Let $X$ be a variety over a field $k$ (we always assume $k=\bar k$, but I think this doesn't matter here), and let $k_p$ denote the skyscraper sheaf on $X$ w.r.t. the point $p\in X$. I want to find all the morphisms from the structure sheaf $\mathcal{O}_X$ to $k_p$.
I know that the answer is that there are only the evaluation morphisms, i.e., morphisms of the form $\phi\mapsto\phi(p)$ on open subsets that contain $p$, but I don't really see why.

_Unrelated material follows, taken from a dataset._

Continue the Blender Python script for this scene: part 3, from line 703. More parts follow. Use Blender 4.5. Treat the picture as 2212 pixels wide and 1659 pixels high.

First of all, wouldn't I need to know which kind of morphisms I am looking for? That is, morphisms of sheaves of abelian groups, or $\mathcal{O}_X$-modules, or... But from the very short solution I have here, I think that the $\mathcal{O}_X$-module one is being searched for.
So let $U$ be an open subset which contains $p$ (otherwise $k_p(U)=0$ and there is only the zero map). Then we took $\frac{g}{h}\in\mathcal{O}_X(U)$, and if $f$ is the wanted morphism we must have $f_U(\frac{g}{h})=\frac{g}{h}(p)\cdot f_U(1_U)=\frac{g}{h}(p)\cdot f_X(1_X)$. I really don't quite understand this calculation.
My guess: the $\mathcal{O}_X$-module structure on $k_p$ should be given by $\mathcal{O}_X(U)\to k_p(U)=k$, $\phi\mapsto\phi(p)$, and then we'd have to pull out $\frac{g}{h}$ as above. But why is this the 'canonical' structure (I searched my notes for something regarding this, but there is nothing which mentions this structure)? And why do we have to use that $f_U(1)=f_X(1_X)$ at all?
Thanks in advance!